Singapore Holds Exhibition to Raise Awareness of Terrorism

Dec. 5, 2005
Two-week display seeks to bring concerns of terrorism to forefront

Replicas of a suicide bomber's vest, a pipe bomb and a terrorist training manual are on display at a library in Singapore as part of a terrorism exhibition that opened Monday.

"The terrorist threat against Singapore is real," reads a sign at the entrance of the exhibition organized by the Internal Security Department at the downtown National Library.

The two-week display focuses on threats posed by the regional al-Qaida-linked militant group, Jemaah Islamiyah, or JI, which purportedly wants to establish an Islamic state spanning Indonesia, Malaysia, Singapore and the southern Philippines.

Since 2001, Singapore has arrested nearly 40 alleged JI members whom it accuses of hatching plots to blow up the U.S. Embassy, a U.S. naval base and other Western targets in Singapore.

Part of the exhibition includes the screening of a two-minute video allegedly taken by JI operatives here, which featured the embassies of the United States, Britain, Australia and Israel. The video was seized following arrests, organizers said.
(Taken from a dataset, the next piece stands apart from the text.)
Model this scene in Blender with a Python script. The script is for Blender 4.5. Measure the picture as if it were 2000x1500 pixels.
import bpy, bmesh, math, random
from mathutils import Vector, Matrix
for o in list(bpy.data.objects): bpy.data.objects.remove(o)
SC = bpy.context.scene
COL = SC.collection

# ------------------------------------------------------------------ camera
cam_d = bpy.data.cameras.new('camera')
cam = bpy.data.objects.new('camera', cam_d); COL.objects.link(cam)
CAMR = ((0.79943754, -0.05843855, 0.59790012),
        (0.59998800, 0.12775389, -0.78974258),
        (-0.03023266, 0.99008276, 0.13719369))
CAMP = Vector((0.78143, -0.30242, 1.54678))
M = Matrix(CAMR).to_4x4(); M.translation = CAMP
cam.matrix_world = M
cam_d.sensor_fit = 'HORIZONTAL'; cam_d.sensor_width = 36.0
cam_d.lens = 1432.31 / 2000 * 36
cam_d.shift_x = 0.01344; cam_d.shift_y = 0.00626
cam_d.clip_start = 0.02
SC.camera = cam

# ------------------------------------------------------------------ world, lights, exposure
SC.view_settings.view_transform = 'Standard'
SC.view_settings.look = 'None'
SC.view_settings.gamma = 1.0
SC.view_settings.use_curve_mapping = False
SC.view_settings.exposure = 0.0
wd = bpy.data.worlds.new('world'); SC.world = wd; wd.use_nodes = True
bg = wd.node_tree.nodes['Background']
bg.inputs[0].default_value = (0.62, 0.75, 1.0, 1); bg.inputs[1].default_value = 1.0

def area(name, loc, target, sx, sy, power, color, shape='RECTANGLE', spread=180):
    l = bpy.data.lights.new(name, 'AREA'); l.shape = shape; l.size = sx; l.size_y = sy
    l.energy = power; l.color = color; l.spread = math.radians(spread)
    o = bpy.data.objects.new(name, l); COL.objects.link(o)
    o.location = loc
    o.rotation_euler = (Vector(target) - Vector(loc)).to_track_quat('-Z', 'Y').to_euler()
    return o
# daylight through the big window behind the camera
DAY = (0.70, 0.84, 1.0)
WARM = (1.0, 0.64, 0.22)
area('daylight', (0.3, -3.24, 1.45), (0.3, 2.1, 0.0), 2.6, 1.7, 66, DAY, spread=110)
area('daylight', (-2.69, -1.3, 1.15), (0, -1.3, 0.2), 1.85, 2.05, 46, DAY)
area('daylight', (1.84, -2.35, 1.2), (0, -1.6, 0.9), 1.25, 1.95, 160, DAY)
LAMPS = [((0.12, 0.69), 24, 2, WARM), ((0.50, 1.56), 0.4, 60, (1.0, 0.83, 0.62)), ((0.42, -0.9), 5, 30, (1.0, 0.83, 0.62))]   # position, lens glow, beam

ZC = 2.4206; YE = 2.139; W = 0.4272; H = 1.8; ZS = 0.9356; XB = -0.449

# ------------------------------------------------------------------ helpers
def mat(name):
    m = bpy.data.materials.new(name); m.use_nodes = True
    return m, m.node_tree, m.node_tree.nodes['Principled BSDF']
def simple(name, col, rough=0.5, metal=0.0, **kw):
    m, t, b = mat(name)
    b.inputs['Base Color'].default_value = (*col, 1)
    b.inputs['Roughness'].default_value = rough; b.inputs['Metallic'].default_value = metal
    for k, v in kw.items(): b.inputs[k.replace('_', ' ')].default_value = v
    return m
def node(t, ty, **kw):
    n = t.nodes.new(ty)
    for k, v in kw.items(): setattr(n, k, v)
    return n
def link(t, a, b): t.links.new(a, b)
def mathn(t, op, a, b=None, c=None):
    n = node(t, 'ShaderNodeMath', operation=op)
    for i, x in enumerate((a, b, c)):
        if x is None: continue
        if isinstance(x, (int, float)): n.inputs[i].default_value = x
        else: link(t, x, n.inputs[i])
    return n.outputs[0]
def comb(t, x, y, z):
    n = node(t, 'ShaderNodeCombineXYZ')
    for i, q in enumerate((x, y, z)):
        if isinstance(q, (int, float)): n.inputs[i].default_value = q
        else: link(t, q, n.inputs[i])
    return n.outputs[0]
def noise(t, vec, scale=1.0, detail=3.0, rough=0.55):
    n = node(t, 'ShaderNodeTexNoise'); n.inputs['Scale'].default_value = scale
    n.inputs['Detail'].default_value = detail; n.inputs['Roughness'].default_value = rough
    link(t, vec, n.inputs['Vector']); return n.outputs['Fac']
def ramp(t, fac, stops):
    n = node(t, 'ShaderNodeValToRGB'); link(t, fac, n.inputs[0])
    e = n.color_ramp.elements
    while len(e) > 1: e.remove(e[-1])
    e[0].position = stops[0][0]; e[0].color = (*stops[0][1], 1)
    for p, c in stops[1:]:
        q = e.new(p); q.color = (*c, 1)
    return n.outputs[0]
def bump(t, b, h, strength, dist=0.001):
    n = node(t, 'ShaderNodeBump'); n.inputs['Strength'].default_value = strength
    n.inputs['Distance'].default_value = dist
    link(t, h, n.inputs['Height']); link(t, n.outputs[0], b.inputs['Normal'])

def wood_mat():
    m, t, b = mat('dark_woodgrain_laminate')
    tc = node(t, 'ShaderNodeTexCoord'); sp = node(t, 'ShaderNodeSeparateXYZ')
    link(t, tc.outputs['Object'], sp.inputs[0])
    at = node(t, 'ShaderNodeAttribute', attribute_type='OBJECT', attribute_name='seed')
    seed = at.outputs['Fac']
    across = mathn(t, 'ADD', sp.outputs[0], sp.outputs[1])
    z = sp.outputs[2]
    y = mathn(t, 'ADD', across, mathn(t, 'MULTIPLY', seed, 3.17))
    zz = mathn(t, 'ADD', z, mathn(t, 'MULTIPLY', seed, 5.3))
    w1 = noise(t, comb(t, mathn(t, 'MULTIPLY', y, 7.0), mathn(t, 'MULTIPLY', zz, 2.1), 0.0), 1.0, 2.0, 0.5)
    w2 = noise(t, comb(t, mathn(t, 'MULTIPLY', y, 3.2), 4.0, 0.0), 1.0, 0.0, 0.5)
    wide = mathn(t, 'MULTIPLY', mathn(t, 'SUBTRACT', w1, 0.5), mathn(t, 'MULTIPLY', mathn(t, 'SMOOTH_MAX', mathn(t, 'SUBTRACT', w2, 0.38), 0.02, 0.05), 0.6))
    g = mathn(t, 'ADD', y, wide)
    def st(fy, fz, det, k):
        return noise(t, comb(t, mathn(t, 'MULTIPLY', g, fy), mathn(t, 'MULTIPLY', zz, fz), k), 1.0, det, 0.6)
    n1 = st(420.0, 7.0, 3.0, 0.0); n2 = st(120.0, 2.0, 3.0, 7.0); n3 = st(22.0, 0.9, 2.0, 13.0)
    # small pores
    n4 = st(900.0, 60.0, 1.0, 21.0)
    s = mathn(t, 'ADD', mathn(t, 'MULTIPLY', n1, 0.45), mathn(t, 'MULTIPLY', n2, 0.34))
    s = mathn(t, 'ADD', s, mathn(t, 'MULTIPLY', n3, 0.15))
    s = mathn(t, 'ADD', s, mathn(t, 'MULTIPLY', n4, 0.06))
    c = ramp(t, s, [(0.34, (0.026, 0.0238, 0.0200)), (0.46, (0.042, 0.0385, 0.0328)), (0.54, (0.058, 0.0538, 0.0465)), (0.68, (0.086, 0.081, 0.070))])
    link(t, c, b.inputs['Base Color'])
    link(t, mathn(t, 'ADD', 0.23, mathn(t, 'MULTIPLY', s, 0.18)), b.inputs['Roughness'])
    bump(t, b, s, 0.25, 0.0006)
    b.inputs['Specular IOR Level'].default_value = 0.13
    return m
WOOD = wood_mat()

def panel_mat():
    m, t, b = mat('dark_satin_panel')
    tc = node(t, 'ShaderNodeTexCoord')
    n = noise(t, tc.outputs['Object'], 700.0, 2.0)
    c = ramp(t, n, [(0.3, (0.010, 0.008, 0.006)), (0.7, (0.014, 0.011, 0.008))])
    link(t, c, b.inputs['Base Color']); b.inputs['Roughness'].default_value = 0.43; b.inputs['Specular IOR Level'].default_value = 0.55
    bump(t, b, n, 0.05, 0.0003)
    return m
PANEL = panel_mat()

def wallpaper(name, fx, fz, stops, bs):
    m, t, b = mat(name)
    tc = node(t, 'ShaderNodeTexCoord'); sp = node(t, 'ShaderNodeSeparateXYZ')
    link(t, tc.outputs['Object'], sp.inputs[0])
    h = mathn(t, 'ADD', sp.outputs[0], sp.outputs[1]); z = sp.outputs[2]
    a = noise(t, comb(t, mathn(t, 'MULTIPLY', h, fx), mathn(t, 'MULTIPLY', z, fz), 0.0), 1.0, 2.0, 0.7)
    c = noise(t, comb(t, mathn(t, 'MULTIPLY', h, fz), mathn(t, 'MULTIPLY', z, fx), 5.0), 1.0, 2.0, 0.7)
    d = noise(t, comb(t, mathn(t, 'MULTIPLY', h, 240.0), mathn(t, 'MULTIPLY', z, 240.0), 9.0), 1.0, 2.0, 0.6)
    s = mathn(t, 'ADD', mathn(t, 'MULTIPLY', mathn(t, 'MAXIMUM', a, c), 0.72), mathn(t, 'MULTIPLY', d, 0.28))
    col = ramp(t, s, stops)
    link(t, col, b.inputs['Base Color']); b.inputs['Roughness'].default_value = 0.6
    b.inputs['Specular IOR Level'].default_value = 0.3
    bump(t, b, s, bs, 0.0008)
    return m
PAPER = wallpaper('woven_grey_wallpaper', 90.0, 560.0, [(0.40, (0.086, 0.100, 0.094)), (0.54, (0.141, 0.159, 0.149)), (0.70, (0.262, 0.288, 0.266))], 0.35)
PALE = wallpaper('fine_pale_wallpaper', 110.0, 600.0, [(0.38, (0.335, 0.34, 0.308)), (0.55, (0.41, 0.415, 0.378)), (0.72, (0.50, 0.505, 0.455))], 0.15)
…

Analysts say the city-state's detentions significantly reduced JI's threat to the city-state, but that the organization's external operations still posed a danger.

"The resident threat against Singapore has been neutralized, but the Jemaah Islamiyah is still a very capable threat outside Singapore," said terror expert Rohan Gunaratna of the Institute of Defense and Strategic Studies in Singapore.

Gunaratna said Singapore's anti-terror measures served as a model for governments in the region because authorities also engaged the minority Muslim community through its leaders to quell the spread of extremist ideology.

"Singapore's threat has been reduced because the government has ideologically engaged the Muslim community and maintained effective operations on the ground with periodic arrests," he said.

Suspected terrorists are held under the country's Internal Security Act, which allows indefinite detention without trial.

The exhibition also details terror attacks on the island-republic, such as the 1974 bombing of an oil refinery by two ultra-leftist Japanese Red Army members and two Palestinian militants that damaged oil tanks. The bombers were granted safe passage out of Singapore in exchange for the release of hostages.

In 1991, Singapore security forces killed four Pakistani hijackers of a Singapore Airlines flight. The plane's 129 passengers and crew were unhurt.